THE UTILITY FUNCTION AND THE REASON BEHIND A CHOICE OF A RISK AVERSE CONSUMER
A risk averse consumer will get more and more utility as the value of the outcome he receives is higher meaning that the utility function is always increasing. However, it does not increase always at the same rate. The utility of a risk averse consumer grows fast at the beginning but then it slows down meaning that the consumer will appreciate more an increase in the outcome when it is low than when it is high. The marginal utility of this kind of people is always positive but decreasing. A function that easily can represent the preferences of a risk averse consumer is U=√x where x represents the value of the outcome. Let’s see with an example how a risk averse consumer makes his choice. Imagine that you offer to this consumer two choices: to get $50 or to play a game where there is 0.5 probability of getting$ 0 and 0.5 probability of getting $100. For the first possibility you can calculate and expected value of: 1∙50=$50 and for the second option the expected value is: 0.5∙0+0.5∙100=$50. As you can see both the options offer the consumer the exact same expected value of $50. We are going to consider as the consumer’s utility function U=√x.

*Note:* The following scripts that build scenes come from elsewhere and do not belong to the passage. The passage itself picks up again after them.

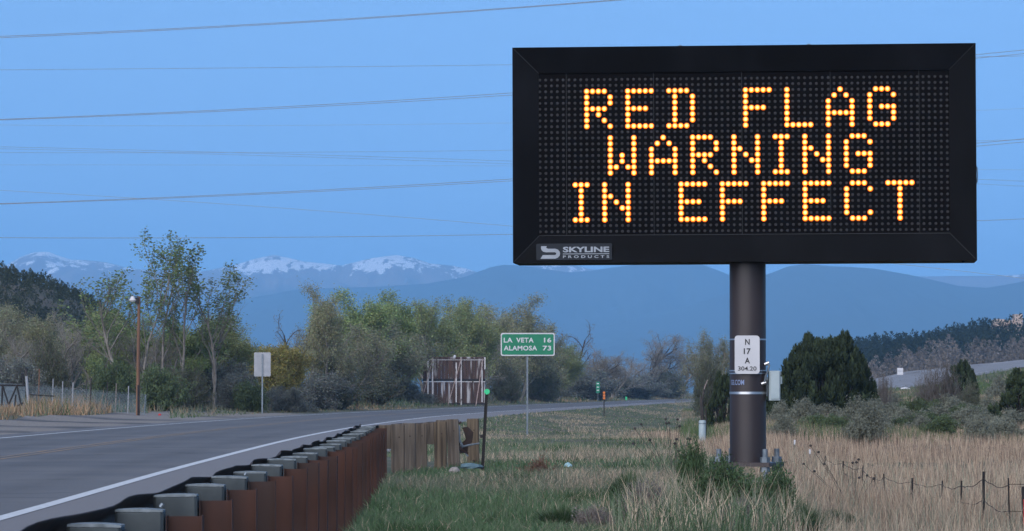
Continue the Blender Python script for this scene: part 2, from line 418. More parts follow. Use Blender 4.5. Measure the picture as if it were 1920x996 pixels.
ys_ = np.concatenate([[-400, -100, -20, 0], np.arange(5, 30, 2.5), np.arange(30, 130, 0.8), np.arange(130, 300, 2.2), np.geomspace(300, 1000, 60), np.geomspace(1050, 34000, 30)])
us = np.concatenate([np.linspace(-40, -3, 8), np.linspace(-2.5, -0.25, 16), np.linspace(-0.2, 0.2, 150), np.linspace(0.25, 2.5, 16), np.linspace(3, 40, 8)])
YY = np.repeat(ys_[:, None], len(us), 1); XX = us[None, :] * np.clip(np.abs(YY), 40, 900)
far = YY > 900; XX = np.where(far, us[None, :] * 900 * np.maximum(1, YY / 3000), XX)
ground = obj('ground', grid_mesh('ground', XX, YY, G(XX, YY), M['soil'])); tag(ground, kind='structure')

def strip(name, off0, off1, z, m, parent=None, i0=0, i1=None, n=1, jitter=0.0):
    e = EDGE[i0:i1]; nn = NORM[i0:i1]
    offs = np.linspace(off0, off1, n + 1)
    P = np.stack([e + nn * o for o in offs], 1)
    if jitter:
        P[:, 0] += nn * (jitter * (vnoise(np.arange(len(e)) * 1.0, 0 * e[:, 0], 1.7, 11) - 0.5))[:, None]
    Z = np.full(P.shape[:2], z)
    me = grid_mesh(name, P[..., 0], P[..., 1], Z, m)
    oa = me.attributes.new('offs', 'FLOAT', 'POINT'); oa.data.foreach_set('value', np.tile(offs, len(e)).astype(np.float32))
    return obj(name, me, parent)
road = strip('road', ROAD_R, ROAD_L, 0.0, M['asphalt'], n=10); tag(road, kind='structure')
M['shoulder'] = mat('pinkish_shoulder_asphalt', (0.15, 0.145, 0.15), (0.19, 0.182, 0.185), scale=70, rough=0.9, bump=0.3, detail=3)
strip('paved_shoulder', ROAD_R + 0.02, -0.05, 0.004, M['shoulder'], road)
strip('edge_line', -0.08, 0.09, 0.009, M['paint_white'], road)
strip('edge_line', 7.7, 7.84, 0.005, M['paint_white'], road)
strip('centre_line', 3.75, 3.87, 0.005, M['paint_yellow'], road)
strip('centre_line', 4.02, 4.14, 0.005, M['paint_yellow'], road)
sh = strip('gravel_shoulder', ROAD_L - 0.3, ROAD_L + 5.5, -0.004, M['gravel'], i0=14, i1=95, n=5, jitter=0); tag(sh, kind='structure')
_me = sh.data; _co = np.empty(len(_me.vertices) * 3, np.float32); _me.vertices.foreach_get('co', _co); _co = _co.reshape(-1, 3)
_s = road_signed(_co[:, 0], _co[:, 1]); _co[:, 2] = np.where(_s > ROAD_L, np.maximum(G(_co[:, 0], _co[:, 1]) + 0.03, 0.0), -0.004)
_me.vertices.foreach_set('co', _co.ravel()); _me.update()

# highway climbing the slope on the right
M['faded_line'] = mat('faded_line', (0.30, 0.30, 0.31), rough=0.9)
RR = [(1560, 385, 12), (1600, 374, 24), (1640, 352, 46), (1700, 344, 55), (1760, 346, 54), (1825, 360, 40), (1920, 371, 29), (2100, 372, 28), (2400, 372, 28)]
def right_road():
    pa = RR
    pts = np.array([(px, d, w) for px, d, w in pa], float)
    t = np.linspace(0, len(pa) - 1, 90)
    px = np.interp(t, range(len(pa)), pts[:, 0]); d = np.interp(t, range(len(pa)), pts[:, 1]); w = np.interp(t, range(len(pa)), pts[:, 2])
    rows = [d + w * k / 10.0 for k in range(11)]
    Y = np.stack(rows, 1); X = ((px - 960) / F * d)[:, None] + 0 * Y
    Z = G(X, Y) + 0.06
    m = mat('pale_asphalt', (0.17, 0.17, 0.18), (0.21, 0.21, 0.22), scale=0.6, rough=0.9, stretch=(0.15, 1, 1))
    o = obj('distant_road', grid_mesh('distant_road', X, Y, Z, m)); tag(o, kind='structure')
    for k in (1.2, 8.4):
        Yl = np.stack([d + w * k / 10, d + w * (k + 0.35) / 10], 1); Xl = X[:, :2]
        obj('edge_line', grid_mesh('edge_line', Xl, Yl, G(Xl, Yl) + 0.068, M['faded_line']), o)
right_road()

# ------------------------------------------------------------------ mountains and hills
def mtn_mat(name, forest, rock, snow_z, snow_amp, rock_z):
    m, nt, b = new_mat(name); b.inputs['Roughness'].default_value = 0.95; b.inputs['Specular IOR Level'].default_value = 0.05
    L = nt.links.new
    ge = nt.nodes.new('ShaderNodeNewGeometry'); sp = nt.nodes.new('ShaderNodeSeparateXYZ'); L(ge.outputs['Position'], sp.inputs[0])
    def nz(scale, st=(1, 1, 1), det=8):
        mp = nt.nodes.new('ShaderNodeMapping'); mp.inputs['Scale'].default_value = st; L(ge.outputs['Position'], mp.inputs[0])
        n = nt.nodes.new('ShaderNodeTexNoise'); n.inputs['Scale'].default_value = scale; n.inputs['Detail'].default_value = det; n.inputs['Roughness'].default_value = 0.62
        L(mp.outputs[0], n.inputs[0]); return n.outputs[0]
    def lin(a, mul, add):
        x = nt.nodes.new('ShaderNodeMath'); x.operation = 'MULTIPLY_ADD'; L(a, x.inputs[0]); x.inputs[1].default_value = mul; x.inputs[2].default_value = add; return x.outputs[0]
    def add(a, b_):
        x = nt.nodes.new('ShaderNodeMath'); L(a, x.inputs[0]); L(b_, x.inputs[1]); return x.outputs[0]
    def mr(a, lo, hi):
        x = nt.nodes.new('ShaderNodeMapRange'); x.interpolation_type = 'SMOOTHSTEP'; L(a, x.inputs[0]); x.inputs[1].default_value = lo; x.inputs[2].default_value = hi; return x.outputs[0]
    def mix(f, a, b_):
        x = nt.nodes.new('ShaderNodeMix'); x.data_type = 'RGBA'; L(f, x.inputs[0])
        for k, v in ((6, a), (7, b_)):
            if isinstance(v, tuple): x.inputs[k].default_value = (*v, 1)
            else: L(v, x.inputs[k])
        return x.outputs[2]
    z = sp.outputs[2]
    hn_ = add(z, lin(nz(0.006), 200, -100))
    base = mix(mr(hn_, rock_z - 60, rock_z + 60), forest, rock)
    base = mix(lin(nz(0.02), 0.8, -0.1), base, tuple(x * 0.75 for x in rock)) if False else base
    if snow_z:
        cf, mf, ff = snow_amp
        sn = add(add(z, lin(nz(0.0042, (1, 0.35, 0.6)), cf, -cf / 2)), add(lin(nz(0.013, (1, 0.25, 0.45), 5), mf, -mf / 2), lin(nz(0.045, (1, 0.3, 0.22), 4), ff, -ff / 2)))
        base = mix(mr(sn, snow_z - 10, snow_z + 10), base, (0.80, 0.82, 0.86))
    L(base, b.inputs['Base Color']); return m

def ridge(name, pts, D, m, depth=5000, base_py=742, seed=0, amp=60, step=5, rough=2.5):
    pts = sorted(pts); px = np.arange(-900, 2860, step, dtype=float)
    py = np.interp(px, [p[0] for p in pts], [p[1] for p in pts])
    rows = 44; X = np.zeros((rows + 6, len(px))); Y = X.copy(); Z = X.copy()
    for j in range(rows + 6):
        v = (j - 6) / (rows - 1)
        for i in range(len(px)):
            x = (px[i] - 960) / F * D; y = D - v * depth
            zt = wz(py[i] - rough * 1.0, D) - CAMZ
            if v <= 0: base = zt * (1 + v * 2.2)
            else: base = zt * (1 - v) ** 1.15
            q = Vector((x * 0.0019 + seed * 7.3, y * 0.0009, seed * 3.1))
            n = mnoise.fractal(q, 1.0, 2.1, 6)
            rg = abs(mnoise.fractal(Vector((x * 0.0026 + seed, y * 0.0008, 5.0)), 0.9, 2.2, 5))
            env = min(1.0, abs(v) * 5 + 0.26) * max(0.0, 1 - max(v, 0)) ** 0.5
            X[j, i] = x; Y[j, i] = y
            Z[j, i] = max(base + amp * n * env - amp * 2.2 * (rg - 0.25) * env * min(1, abs(v) * 4), -2)
    o = obj(name, grid_mesh(name, X, Y, Z, m)); tag(o, kind='structure'); return o

snowy = mtn_mat('snowy_mountain', (0.045, 0.058, 0.055), (0.20, 0.165, 0.16), 500, (240, 350, 280), 355)
blue = mtn_mat('forested_mountain', (0.05, 0.06, 0.055), (0.10, 0.09, 0.08), 0, 0, 520)
ridge('mountains', [(-900, 520), (-300, 500), (-100, 505), (0, 505), (35, 487), (62, 478), (90, 476), (112, 483), (135, 489), (160, 489), (200, 494), (240, 508), (300, 512), (360, 514), (420, 500), (450, 492), (485, 482), (512, 476), (535, 482), (570, 490), (600, 494), (640, 500), (665, 495), (700, 487), (745, 483), (775, 487), (805, 497), (850, 500), (880, 506), (905, 515), (950, 508), (1000, 500), (1060, 497), (1085, 503), (1150, 514), (1300, 520), (1700, 520), (2860, 500)], 15500, snowy, depth=3300, seed=1, amp=62)
ridge('mountains', [(-900, 600), (300, 590), (420, 570), (560, 545), (700, 540), (800, 535), (870, 522), (920, 503), (945, 498), (975, 499), (1020, 506), (1070, 514), (1110, 511), (1180, 500), (1240, 492), (1290, 490), (1330, 503), (1365, 517), (1420, 530), (1600, 560), (2000, 560), (2860, 560)], 13200, blue, depth=3200, seed=2, amp=30)
ridge('mountains', [(-900, 690), (900, 650), (1250, 590), (1380, 545), (1440, 516), (1478, 502), (1512, 497), (1550, 500), (1600, 503), (1640, 506), (1700, 515), (1760, 528), (1800, 537), (1850, 541), (1885, 536), (1920, 530), (2100, 515), (2860, 540)], 11500, blue, depth=3200, seed=3, amp=18)

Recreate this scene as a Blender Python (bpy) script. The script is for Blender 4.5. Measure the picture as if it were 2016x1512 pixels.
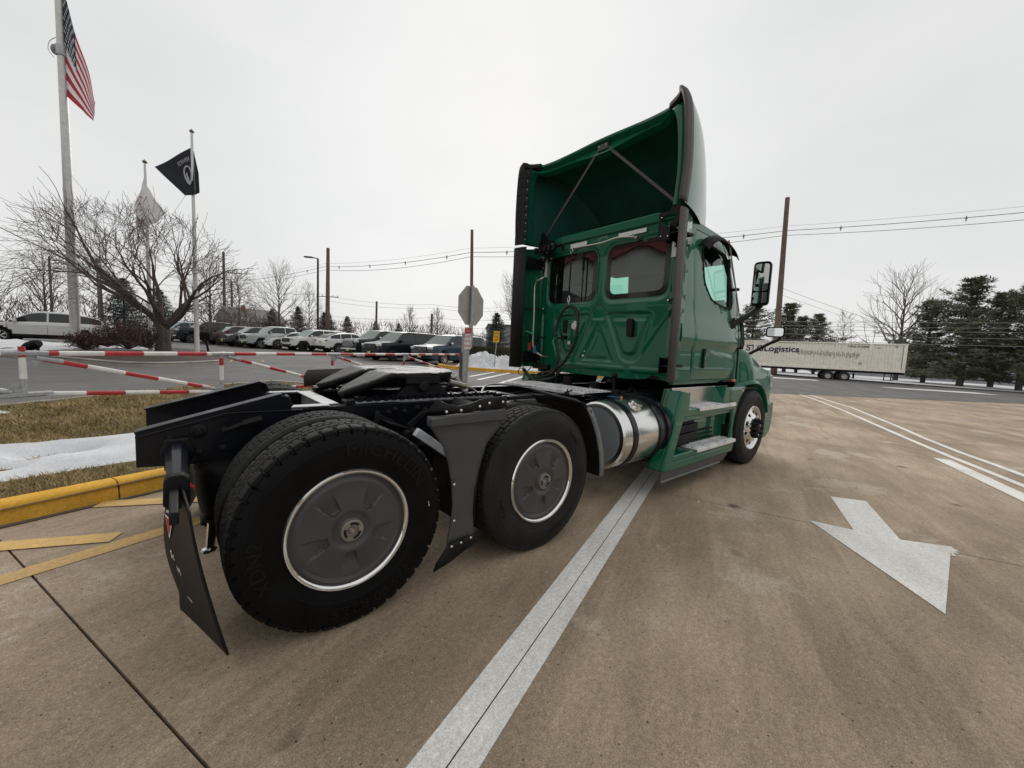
import bpy, bmesh, math, random
from mathutils import Vector, Matrix, noise
from mathutils.geometry import delaunay_2d_cdt
random.seed(7)
R = math.radians
PI = math.pi
sc = bpy.context.scene
for o in list(bpy.data.objects):
    bpy.data.objects.remove(o)
# ------------------------------------------------------------------ camera
cd = bpy.data.cameras.new('camera'); cam = bpy.data.objects.new('camera', cd)
sc.collection.objects.link(cam); sc.camera = cam
cd.sensor_width = 36.0; cd.lens = 13.857; cd.clip_start = 0.05; cd.clip_end = 2000
_yaw, _pit, _rol = 0.865647, -0.0881723, 0.0461379
_f = Vector((math.cos(_yaw)*math.cos(_pit), math.sin(_yaw)*math.cos(_pit), math.sin(_pit)))
_r0 = Vector((math.sin(_yaw), -math.cos(_yaw), 0)); _u0 = _r0.cross(_f)
_r = _r0*math.cos(_rol)+_u0*math.sin(_rol); _u = _u0*math.cos(_rol)-_r0*math.sin(_rol)
cam.matrix_world = Matrix(((_r.x, _u.x, -_f.x, -0.6297), (_r.y, _u.y, -_f.y, -3.0941), (_r.z, _u.z, -_f.z, 1.4166), (0, 0, 0, 1)))
# ------------------------------------------------------------------ world, sun
SUN_EL, SUN_AZ = R(32), R(52)          # azimuth measured from +x towards +y
w = bpy.data.worlds.new('World'); sc.world = w; w.use_nodes = True
nt = w.node_tree; nt.nodes.clear()
out = nt.nodes.new('ShaderNodeOutputWorld'); bg = nt.nodes.new('ShaderNodeBackground')
sky = nt.nodes.new('ShaderNodeTexSky'); sky.sky_type = 'NISHITA'; sky.sun_disc = False
sky.sun_elevation = SUN_EL; sky.sun_rotation = PI/2-SUN_AZ
tc = nt.nodes.new('ShaderNodeTexCoord'); mp = nt.nodes.new('ShaderNodeMapping'); mp.inputs['Scale'].default_value = (1.2, 1.2, 3.2)
nz = nt.nodes.new('ShaderNodeTexNoise'); nz.inputs['Scale'].default_value = 1.6; nz.inputs['Detail'].default_value = 5; nz.inputs['Roughness'].default_value = .5
cr = nt.nodes.new('ShaderNodeValToRGB')
cr.color_ramp.elements[0].position = .3; cr.color_ramp.elements[0].color = (.70, .703, .70, 1)
cr.color_ramp.elements[1].position = .7; cr.color_ramp.elements[1].color = (.775, .775, .764, 1)
# broad soft glow of the sun behind the cloud
dot = nt.nodes.new('ShaderNodeVectorMath'); dot.operation = 'DOT_PRODUCT'
sd = Vector((math.cos(SUN_AZ)*math.cos(R(24)), math.sin(SUN_AZ)*math.cos(R(24)), math.sin(R(24))))
dot.inputs[1].default_value = sd
mr = nt.nodes.new('ShaderNodeMapRange'); mr.inputs['From Min'].default_value = .80; mr.inputs['From Max'].default_value = 1.0
mr.inputs['To Min'].default_value = 0; mr.inputs['To Max'].default_value = .10; mr.interpolation_type = 'SMOOTHSTEP'
add = nt.nodes.new('ShaderNodeMixRGB'); add.blend_type = 'ADD'; add.inputs[0].default_value = 1
sm = nt.nodes.new('ShaderNodeMixRGB'); sm.blend_type = 'MIX'; sm.inputs[0].default_value = .96
sk = nt.nodes.new('ShaderNodeMixRGB'); sk.blend_type = 'MULTIPLY'; sk.inputs[0].default_value = 1; sk.inputs[2].default_value = (.1, .1, .1, 1)
l = nt.links.new
l(tc.outputs['Generated'], mp.inputs['Vector']); l(mp.outputs[0], nz.inputs['Vector']); l(nz.outputs['Fac'], cr.inputs[0])
l(tc.outputs['Generated'], dot.inputs[0]); l(dot.outputs['Value'], mr.inputs['Value'])
l(cr.outputs[0], add.inputs[1]); l(mr.outputs[0], add.inputs[2])
l(sky.outputs[0], sk.inputs[1]); l(sk.outputs[0], sm.inputs[1]); l(add.outputs[0], sm.inputs[2])
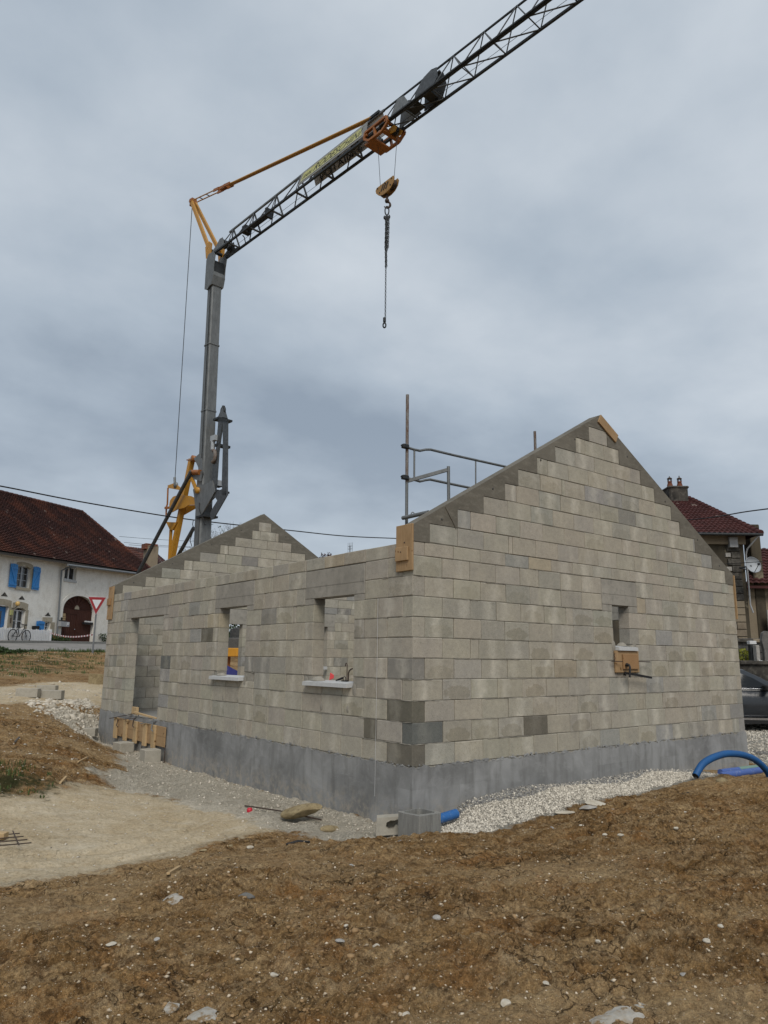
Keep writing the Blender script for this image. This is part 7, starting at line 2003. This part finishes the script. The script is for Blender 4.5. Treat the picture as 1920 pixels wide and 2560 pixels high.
def leaf_cloud(m, c, rx, ry, rz_, n, s):
    for i in range(n):
        while True:
            d = RNG.uniform(-1, 1, 3); q = (d*d).sum()
            if .15 < q < 1: break
        p = Vector((c[0]+d[0]*rx, c[1]+d[1]*ry, c[2]+d[2]*rz_))
        a = Vector(RNG.normal(size=3)).normalized(); b = a.cross(Vector(RNG.normal(size=3))).normalized(); k_ = s*RNG.uniform(.6, 1.4)
        m.add([p-a*k_, p+b*k_*.5, p+a*k_, p-b*k_*.5], [(0,1,2,3)])
def bush(name, label, c, rx, ry, rz_, n, s, mat, clumps=7, cat='bush'):
    t_ = thing(name, label, cat, c); m = MB()
    for i in range(clumps):
        d = RNG.normal(size=3)*.45; leaf_cloud(m, (c[0]+d[0]*rx, c[1]+d[1]*ry, c[2]+rz_*.8+d[2]*rz_*.6), rx*.55, ry*.55, rz_*.5, n//clumps, s)
    m.build('foliage', MATS[mat], t_, recalc=False)
    m = MB()
    for i in range(5): m.tube([c, (c[0]+RNG.normal()*rx*.4, c[1]+RNG.normal()*ry*.4, c[2]+rz_*1.0)], [.03, .01], 5)
    m.build('stems', MATS['bark'], t_)
    return t_
fbv = fp(3.5, 1.95, .7)
fb_ = bush('flower_bush', 'low flowering bush under the small farmhouse window', tuple(fbv), .75, .5, .32, 900, .055, 'dark_leaf', 9)
m = MB(); leaf_cloud(m, tuple(fbv+Vector((0,0,.40))), .75, .5, .22, 60, .035); m.build('flowers', MATS['flower_red'], fb_, recalc=False)
bush('wall_bush', 'dark bush at the foot of the farmhouse, right of the barn door', tuple(fp(9.9, 1.95, .5)), .7, .4, .45, 800, .06, 'dark_leaf', 8)
bush('wall_bush', 'small green plant at the foot of the downpipe', tuple(fp(4.95, 1.95, .4)), .28, .25, .3, 260, .05, 'dark_leaf', 5)
q_ = ro(1860, 1650, 24.6); bush('yellow_bush', 'yellow-green shrub between the terrace wall and the graves', (q_.x, q_.y, zt-.25), .42, .35, .42, 900, .035, 'yellow_leaf', 9)
q_ = at_D(-8, 1625, 36); bush('road_hedge', 'dark green weeds at the left edge above the field', (q_.x, q_.y, gz(q_.x, q_.y)), 1.0, .6, .14, 700, .06, 'dark_leaf', 9)

def bare_tree(name, label, base, top, spread, mat_leaf, nleaf, ls):
    t_ = thing(name, label, 'tree', base); b = V3(base); tz_ = top - b.z
    m = MB(); m.tube([b, b+Vector((.1,.1,tz_*.3)), b+Vector((0,.15,tz_*.5))], [.22,.16,.12], 8); m.build('trunk', MATS['bark'], t_)
    m = MB(); lf_ = MB()
    def grow(p, d, L_, r, k_):
        e_ = p + d*L_; m.tube([p, (p+e_)/2+Vector(RNG.normal(size=3))*L_*.05, e_], [r, r*.8, r*.6], 4 if k_ > 1 else 6)
        if k_ >= 4:
            if nleaf and RNG.random() < nleaf: leaf_cloud(lf_, tuple(e_), .25, .25, .25, 7, ls)
            return
        for i in range(3):
            nd = (d + Vector(RNG.normal(size=3))*.50 + Vector((0,0,.12))).normalized(); grow(e_, nd, L_*.72, r*.6, k_+1)
    for i in range(6):
        a = 2*math.pi*i/6+RNG.random(); grow(b+Vector((0,.1,tz_*(.38+.02*i))), Vector((math.cos(a)*spread, math.sin(a)*spread, 1)).normalized(), tz_*.24, .09, 0)
    m.build('branches', MATS['bark'], t_)
    if lf_.v: lf_.build('crown', MATS[mat_leaf], t_, recalc=False)
a = at_D(575, 1312, 80); bare_tree('bare_tree', 'leafless tree peeping over the far gable beside the crane mast', (a.x, a.y, 1.5), a.z-1.2, .45, 'dark_leaf', .05, .08)
a = at_D(806, 1392, 60); bare_tree('purple_tree', 'dark purple-leaved tree top between the far gable and the long wall', (a.x, a.y, 1.0), a.z-1.0, .22, 'purple_leaf', .5, .10)
a = at_D(1900, 1500, 62)
# far wooded skyline behind the village
far_ = MB()
for i in range(34):
    an_ = yaw0 + (.75-.03*i*1.2); r__ = 260 + 30*math.sin(i*2.1); c = (CAM.x+r__*math.cos(an_), CAM.y+r__*math.sin(an_), 5.0)
    leaf_cloud(far_, c, 9, 9, 5+2*math.sin(i*1.3), 260, .9)
tag(far_.build('far_wood', MATS['dark_leaf'], recalc=False), 'distant line of dark trees on the horizon behind the village', 'trees', kind='stuff')
hd = MB(); c = at_y(520+600*.1085, 1480+840*.1085, 40)
for i in range(10): leaf_cloud(hd, (c.x-3+i*.9, c.y, c.z), .8, .6, .9, 160, .12)
tag(hd.build('dark_hedge', MATS['dark_leaf'], recalc=False), 'dark hedge across the road, seen through the middle window', 'hedge')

If we want to depict the problem graphically we have to represent the utility function for the consumer and the various outcomes offered to him. Outcome A on the graph represents the first possibility for the consumer (the sure amount of $50) while points B and C represent the two different outcomes of the lottery ($0 and $100). As said, both the options have the same expected value (measured on the x-axis) but give the consumer different utilities (measured on the y-axis). The expected utility of the sure amount is represented by point A (because the consumer can really receive that amount). The expected utility of the lottery instead is represent by the point D on the line connecting the two outcomes with a value on the x-axis of $50. As you can see in the graph, because of the preferences of the consumer, the sure amount delivers an utility of √50 = 7.07 while the lottery delivers an expected utility of: [0.5 * √0 ] + [0.5 * √100] = 0.5 * 10 = 5. Therefore, because the sure amount delivers an expected utility which is greater than the lottery, the consumer will choose the sure amount.

THE UTILITY FUNCTION AND THE REASON BEHIND THE CHOICE OF A RISK NEUTRAL CONSUMER
The utility a risk neutral consumer gets increases with the value of the outcome he receives always at the same pace. Therefore, both when he earns a little amount of money and when he earns a lot his utility will grow in the same way. Because of that, the utility function of this kind of consumers is represented with a straight line. The general utility function of this kind of consumers is: U = a+bI where a can either be 0 or a positive number and b must be positive (because otherwise the utility function would be flat, meaning that he is indifferent whether he earns a lot or nothing at all, or downward sloping meaning that the more you offer to the consumer the less he is happy). Therefore, the marginal utility is always constant. We can ask this kind of consumer to choose like we did with the risk averse one, so to choose between a sure amount of $50 and a lottery with payoffs $0 and $100 with the same probability. We represent, as we did before, the outcomes on the utility function of the consumer. However, contrarily to what happens in the cases of the other kinds of consumers, If you consider two outcomes of a lottery, the line connecting them (where we need to represent the expected utility of the lottery) coincides with the consumer’s utility function. This means that neither the utility function, nor that line is higher than the other indicating that the consumer is indifferent between the two. If you want to explain that algebraically let’s suppose the utility function of the consumer is U = 5x where x is, as always, the value of the outcome. The sure amount will give the consumer an expected utility of 250 (simply 1, which represents the probability, times the utility derived from $50 which is 250) and so will the lottery because expected utility is equal to: 0.5∙0+0.5∙5∙100 = 250.

THE UTILITY FUNCTION AND THE REASON BEHINF THE CHOICE OF A RISK LOVING CONSUMER
The utility of a risk loving consumer increases slowly when he receives a low value but it increases much faster when he receives more. The marginal utility of this kind of people is positive and increasing. The preferences of a risk loving consumer can be represented for example by the function U = x^2 where x represents the value of the outcome. Let’s examine what this consumer will choose between a sure amount of $50 (A) and a lottery with prices $0 (B) and $100 (C) with equal probability. As we did for the previous types of consumer we can represent the three possibilities on the graph with points along the utility function . Notice that, this time, the line connecting the two outcomes of the lottery is higher than the utility function. The expected value of the sure amount is simply 1∙50^2 = 2500 (A) while the expected value of the lottery is: 0.5∙0^2 + 0.5∙100^2 = 5000 (D) . As expected the consumer will choose to enter the lottery and not to take the sure amount.

HOW TO CONVINCE A RISK AVERSE CONSUMER TO CHOOSE A LOTTERY OVER SAFE OUTCOMES
Consider once again the choice with the point of view of a risk averse consumer. Remember that the consumer chose the sure amount to the lottery having the same expected value. But, what happens if we give the consumer the possibility to choose between a sure amount and a lottery having an higher expected value? In order to keep the problem as the one analysed before, we can ask ourselves how much should we reduce the sure amount so that the consumer prefers the lottery to it. We define the minimum difference in order to make the consumer indifferent among the choices as the risk premium. As we reduce the sure amount offered to the consumer, we move along the utility function to the left and we stop when the expected utility of the lottery (point D) has the same height. In our case the expected utility of the lottery for our consumer is 5 therefore we have to find on our utility function the x corresponding to the y value 5. Because utility was defined as U = √x, we need to replace U with 5 and find the x. So: 5 = √x and therefore x = 25. This means that, because of his preferences, our consumer is indifferent whether he chooses the sure amount of $25 or a lottery with expected value of $50.